### [Problem]
Nothing but the lines from the top of the data to the line holding "return Vector((0, 0, CAMH)) + d*((z-CAMH)/d.z)" should be printed, word for word and both ends included; leave the pictures out.

### [Data lines]
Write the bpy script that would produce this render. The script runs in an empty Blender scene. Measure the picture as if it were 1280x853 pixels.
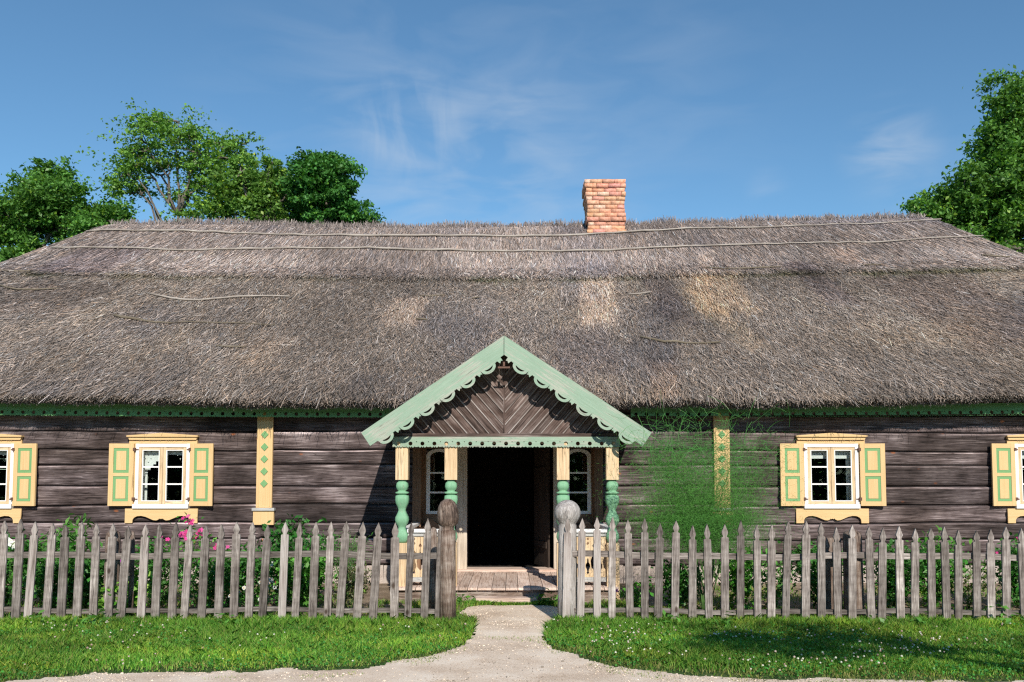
import bpy, math, random
import numpy as np
from mathutils import Vector, Matrix
random.seed(7); RS = np.random.RandomState(11)
S = bpy.context.scene
C = S.collection

# ------------------------------------------------------------ camera, sky, sun, exposure
F = 1100.0; HZ = 600.0; CAMH = 1.7; PITCH = math.radians(3.5)
CY = HZ - F*math.tan(PITCH)
cam = bpy.data.cameras.new('camera'); camo = bpy.data.objects.new('camera', cam); C.objects.link(camo)
cam.sensor_width = 36; cam.lens = F/1280*36
cam.shift_y = (CY-426.5)/1280
cam.clip_end = 3000
camo.location = (0, 0, CAMH); camo.rotation_euler = (math.radians(90)+PITCH, 0, 0)
S.camera = camo
TO_SUN = Vector((0.20, -1, 0.63)).normalized()
sun = bpy.data.lights.new('sun', 'SUN'); sun.energy = 4.6; sun.angle = math.radians(0.5); sun.color = (1, .93, .82)
suno = bpy.data.objects.new('sun', sun); C.objects.link(suno)
suno.rotation_euler = TO_SUN.to_track_quat('Z', 'Y').to_euler(); suno.location = (4, -10, 12)
S.view_settings.view_transform = 'Standard'; S.view_settings.look = 'None'
S.view_settings.exposure = 0.22; S.view_settings.gamma = 1; S.view_settings.use_curve_mapping = False
S.render.engine = 'CYCLES'; S.cycles.use_denoising = False; S.cycles.filter_width = 1.25; S.cycles.max_bounces = 8
W = bpy.data.worlds.new('World'); S.world = W; W.use_nodes = True

def at(px, py, Y):
    a = (px-640)/F; b = (CY-py)/F
    d = Vector((a, math.cos(PITCH)-b*math.sin(PITCH), math.sin(PITCH)+b*math.cos(PITCH)))
    return Vector((0, 0, CAMH)) + d*(Y/d.y)
def gnd(px, py, z=0.0):
    a = (px-640)/F; b = (CY-py)/F
    d = Vector((a, math.cos(PITCH)-b*math.sin(PITCH), math.sin(PITCH)+b*math.cos(PITCH)))
    return Vector((0, 0, CAMH)) + d*((z-CAMH)/d.z)

def build_world():
    nt = W.node_tree; N = nt.nodes; L = nt.links
    bg = N['Background']; bg.inputs[1].default_value = 0.105
    sk = N.new('ShaderNodeTexSky'); sk.sky_type = 'NISHITA'; sk.sun_disc = False
    sk.sun_elevation = math.asin(TO_SUN.z); sk.sun_rotation = math.atan2(TO_SUN.x, TO_SUN.y) % (2*math.pi)
    sk.air_density = 1.0; sk.dust_density = 0.0; sk.ozone_density = 3.0
    tc = N.new('ShaderNodeTexCoord')
    tot = None
    # wisps of cirrus round a few directions
    for (px, py, rad, amt, rot, seed) in ((515, 160, .08, .6, 1.2, 101), (650, 212, .13, .5, .25, 2), (1112, 186, .06, .9, .2, 3), (560, 235, .34, .36, .3, 4), (960, 237, .03, .3, 0, 5), (1160, 255, .10, .22, .1, 6), (830,110,.2,.12,-.35,7)):
        d = (at(px, py, 10)-Vector((0, 0, CAMH))).normalized()
        sub = N.new('ShaderNodeVectorMath'); sub.operation = 'DISTANCE'; sub.inputs[1].default_value = d
        L.new(tc.outputs['Generated'], sub.inputs[0])
        mr = N.new('ShaderNodeMapRange'); mr.interpolation_type = 'SMOOTHSTEP'
        mr.inputs[1].default_value = rad; mr.inputs[2].default_value = 0; mr.inputs[3].default_value = 0; mr.inputs[4].default_value = amt
        L.new(sub.outputs['Value'], mr.inputs[0])
        mp = N.new('ShaderNodeMapping'); mp.inputs['Rotation'].default_value = (0, rot, 0)
        mp.inputs['Scale'].default_value = (5, 5, 16) if seed < 100 else (20, 5, 7); mp.inputs['Location'].default_value = (seed, 0, seed*2)
        L.new(tc.outputs['Generated'], mp.inputs[0])
        nz = N.new('ShaderNodeTexNoise'); nz.inputs['Scale'].default_value = 1.6; nz.inputs['Detail'].default_value = 7; nz.inputs['Distortion'].default_value = .6
        L.new(mp.outputs[0], nz.inputs[0])
        r2 = N.new('ShaderNodeMapRange'); r2.inputs[1].default_value = .42; r2.inputs[2].default_value = .75
        L.new(nz.outputs[0], r2.inputs[0])
        mu = N.new('ShaderNodeMath'); mu.operation = 'MULTIPLY'; L.new(mr.outputs[0], mu.inputs[0]); L.new(r2.outputs[0], mu.inputs[1])
        if tot is None: tot = mu.outputs[0]
        else:
            ad = N.new('ShaderNodeMath'); ad.operation = 'ADD'; L.new(tot, ad.inputs[0]); L.new(mu.outputs[0], ad.inputs[1]); tot = ad.outputs[0]
    mx = N.new('ShaderNodeMix'); mx.data_type = 'RGBA'; mx.clamp_factor = True
    L.new(tot, mx.inputs[0]); hs = N.new('ShaderNodeMix'); hs.data_type = 'RGBA'; hs.blend_type = 'MULTIPLY'; hs.inputs[0].default_value = 1; hs.inputs[7].default_value = (.80, 1.06, 1.10, 1)
    L.new(sk.outputs[0], hs.inputs[6]); L.new(hs.outputs[2], mx.inputs[6]); mx.inputs[7].default_value = (4.6, 5.3, 6.2, 1)
    L.new(mx.outputs[2], bg.inputs[0])
build_world()

# ------------------------------------------------------------ numeric noise
def _h(i, j, k):
    n = (i*374761393 + j*668265263 + k*2147483647) & 0xffffffff
    n = ((n ^ (n >> 13))*1274126177) & 0xffffffff
    return ((n ^ (n >> 16)) & 0xffff)/65535.0
def noise(x, y, seed=0):
    x = np.asarray(x, float); y = np.asarray(y, float)
    xi = np.floor(x).astype(np.int64); yi = np.floor(y).astype(np.int64)
    fx = x-xi; fy = y-yi; fx = fx*fx*(3-2*fx); fy = fy*fy*(3-2*fy)
    a = _h(xi, yi, seed); b = _h(xi+1, yi, seed); c = _h(xi, yi+1, seed); d = _h(xi+1, yi+1, seed)
    return (a*(1-fx)+b*fx)*(1-fy)+(c*(1-fx)+d*fx)*fy
def fbm(x, y, seed=0, o=4):
    t = 0; a = .5; s = 0
    for i in range(o):
        t = t+a*noise(np.asarray(x)*2**i, np.asarray(y)*2**i, seed+i*17); s += a; a *= .5
    return t/s

# ------------------------------------------------------------ objects
def props(o, label=None, cat=None, group=None, kind=None):
    if label: o['label'] = label
    if cat: o['category'] = cat
    if group: o['group'] = group
    if kind: o['kind'] = kind
    return o
def empty(name, loc=(0, 0, 0), rz=0, **kw):
    o = bpy.data.objects.new(name, None); C.objects.link(o); o.location = loc; o.rotation_euler = (0, 0, rz); o.empty_display_size = .2
    return props(o, **kw)
def link(name, me, mats, parent=None, smooth=False):
    o = bpy.data.objects.new(name, me); C.objects.link(o)
    if not isinstance(mats, (list, tuple)): mats = [mats]
    for m in mats: me.materials.append(m)
    if parent: o.parent = parent
    if smooth: me.shade_smooth() if hasattr(me, 'shade_smooth') else None
    return o
def npmesh(name, V, k, mats, parent=None, col=None, faces=None, smooth=False, grain=None):
    """V: (n,3); k verts per face in order, or faces (m,k)"""
    V = np.asarray(V, np.float32)
    if faces is None: faces = np.arange(len(V)).reshape(-1, k)
    faces = np.asarray(faces, np.int32); m, k = faces.shape
    me = bpy.data.meshes.new(name)
    me.vertices.add(len(V)); me.vertices.foreach_set('co', V.ravel())
    me.loops.add(m*k); me.loops.foreach_set('vertex_index', faces.ravel())
    me.polygons.add(m); me.polygons.foreach_set('loop_start', np.arange(0, m*k, k, dtype=np.int32))
    me.polygons.foreach_set('loop_total', np.full(m, k, np.int32))
    if smooth: me.polygons.foreach_set('use_smooth', np.ones(m, bool))
    me.update(calc_edges=True)
    if col is not None:
        a = me.attributes.new('tint', 'FLOAT_COLOR', 'POINT')
        c4 = np.ones((len(V), 4), np.float32); c4[:, :3] = col; a.data.foreach_set('color', c4.ravel())
    if grain is not None:
        a = me.attributes.new('grain', 'FLOAT_VECTOR', 'POINT'); a.data.foreach_set('vector', np.asarray(grain, np.float32).ravel())
    return link(name, me, mats, parent)

class MB:
    def __init__(s): s.v = []; s.f = []; s.m = []; s.g = []; s.sm = []
    def add(s, vs, fs, mi=0, M=None, grain=None, smooth=False):
        off = len(s.v)
        go = Vector((random.random()*50, random.random()*50, random.random()*50))
        for i, v in enumerate(vs):
            v = Vector(v); s.g.append((grain[i] if grain else v)+go if not grain else Vector(grain[i])+go)
            s.v.append(M @ v if M else v)
        for f in fs: s.f.append([off+i for i in f]); s.m.append(mi); s.sm.append(smooth)
    def box(s, x0, x1, y0, y1, z0, z1, mi=0, M=None, ax='z', jit=0):
        vs = [Vector((x, y, z)) for z in (z0, z1) for y in (y0, y1) for x in (x0, x1)]
        if jit: vs = [v+Vector([random.uniform(-jit, jit) for _ in range(3)]) for v in vs]
        g = [(v.z, v.x, v.y) if ax == 'z' else ((v.x, v.z, v.y) if ax == 'x' else (v.y, v.x, v.z)) for v in vs]
        s.add(vs, [(0, 2, 3, 1), (4, 5, 7, 6), (0, 1, 5, 4), (2, 6, 7, 3), (0, 4, 6, 2), (1, 3, 7, 5)], mi, M, g)
    def prism(s, pts, y0, y1, mi=0, M=None, along=(0, 1)):
        """convex or simple polygon in the xz plane, extruded along y; along: grain direction in (x,z)"""
        n = len(pts); vs = [(p[0], y0, p[1]) for p in pts]+[(p[0], y1, p[1]) for p in pts]
        a = along; g = [(v[0]*a[0]+v[2]*a[1], -v[0]*a[1]+v[2]*a[0], v[1]) for v in vs]
        ar = sum(pts[i][0]*pts[(i+1) % n][1]-pts[(i+1) % n][0]*pts[i][1] for i in range(n))
        fr = list(range(n)); bk = [n+i for i in reversed(range(n))]
        sides = [(i, n+i, n+(i+1) % n, (i+1) % n) for i in range(n)]
        if ar < 0: fr = fr[::-1]; bk = bk[::-1]; sides = [q[::-1] for q in sides]
        s.add(vs, [fr, bk]+sides, mi, M, g)
    def lathe(s, prof, cx, cy, mi=0, seg=16, sq=1.0, wob=0, M=None):
        vs = []; g = []; ph = random.random()*6
        for (r, z) in prof:
            for i in range(seg):
                a = 2*math.pi*(i+.5)/seg; c_, s_ = math.cos(a), math.sin(a)
                if sq != 1: k = (abs(c_)**sq+abs(s_)**sq)**(-1/sq)
                else: k = 1
                rr = r*k*(1+wob*math.sin(3*a+ph)*.5+wob*math.sin(5*a+z*3+ph))
                vs.append((cx+rr*c_, cy+rr*s_, z)); g.append((z, rr*c_, rr*s_))
        fs = [(j*seg+i, j*seg+(i+1) % seg, (j+1)*seg+(i+1) % seg, (j+1)*seg+i) for j in range(len(prof)-1) for i in range(seg)]
        fs += [list(reversed(range(seg))), [(len(prof)-1)*seg+i for i in range(seg)]]
        s.add(vs, fs, mi, M, g, True)
    def tube(s, P, R, mi=0, seg=7):
        P = [Vector(p) for p in P]; vs = []; g = []; L = 0
        for i, p in enumerate(P):
            t = (P[min(i+1, len(P)-1)]-P[max(i-1, 0)]).normalized()
            u = t.orthogonal().normalized() if i == 0 else (u-t*u.dot(t)).normalized()
            w = t.cross(u); r = R[i] if isinstance(R, (list, tuple)) else R
            if i: L += (p-P[i-1]).length
            for k in range(seg):
                a = 2*math.pi*k/seg; vs.append(p+u*math.cos(a)*r+w*math.sin(a)*r); g.append((L, a*.05, 0))
        n = len(P)
        fs = [(j*seg+i, j*seg+(i+1) % seg, (j+1)*seg+(i+1) % seg, (j+1)*seg+i) for j in range(n-1) for i in range(seg)]
        fs += [list(reversed(range(seg))), [(n-1)*seg+i for i in range(seg)]]
        s.add(vs, fs, mi, None, g, True)
    def build(s, name, mats, parent=None):
        me = bpy.data.meshes.new(name); me.from_pydata([tuple(v) for v in s.v], [], s.f)
        me.polygons.foreach_set('material_index', s.m); me.polygons.foreach_set('use_smooth', s.sm)
        a = me.attributes.new('grain', 'FLOAT_VECTOR', 'POINT'); a.data.foreach_set('vector', np.array([tuple(g) for g in s.g], np.float32).ravel())
        return link(name, me, mats, parent)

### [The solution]
Write the bpy script that would produce this render. The script runs in an empty Blender scene. Measure the picture as if it were 1280x853 pixels.
import bpy, math, random
import numpy as np
from mathutils import Vector, Matrix
random.seed(7); RS = np.random.RandomState(11)
S = bpy.context.scene
C = S.collection

# ------------------------------------------------------------ camera, sky, sun, exposure
F = 1100.0; HZ = 600.0; CAMH = 1.7; PITCH = math.radians(3.5)
CY = HZ - F*math.tan(PITCH)
cam = bpy.data.cameras.new('camera'); camo = bpy.data.objects.new('camera', cam); C.objects.link(camo)
cam.sensor_width = 36; cam.lens = F/1280*36
cam.shift_y = (CY-426.5)/1280
cam.clip_end = 3000
camo.location = (0, 0, CAMH); camo.rotation_euler = (math.radians(90)+PITCH, 0, 0)
S.camera = camo
TO_SUN = Vector((0.20, -1, 0.63)).normalized()
sun = bpy.data.lights.new('sun', 'SUN'); sun.energy = 4.6; sun.angle = math.radians(0.5); sun.color = (1, .93, .82)
suno = bpy.data.objects.new('sun', sun); C.objects.link(suno)
suno.rotation_euler = TO_SUN.to_track_quat('Z', 'Y').to_euler(); suno.location = (4, -10, 12)
S.view_settings.view_transform = 'Standard'; S.view_settings.look = 'None'
S.view_settings.exposure = 0.22; S.view_settings.gamma = 1; S.view_settings.use_curve_mapping = False
S.render.engine = 'CYCLES'; S.cycles.use_denoising = False; S.cycles.filter_width = 1.25; S.cycles.max_bounces = 8
W = bpy.data.worlds.new('World'); S.world = W; W.use_nodes = True

def at(px, py, Y):
    a = (px-640)/F; b = (CY-py)/F
    d = Vector((a, math.cos(PITCH)-b*math.sin(PITCH), math.sin(PITCH)+b*math.cos(PITCH)))
    return Vector((0, 0, CAMH)) + d*(Y/d.y)
def gnd(px, py, z=0.0):
    a = (px-640)/F; b = (CY-py)/F
    d = Vector((a, math.cos(PITCH)-b*math.sin(PITCH), math.sin(PITCH)+b*math.cos(PITCH)))
    return Vector((0, 0, CAMH)) + d*((z-CAMH)/d.z)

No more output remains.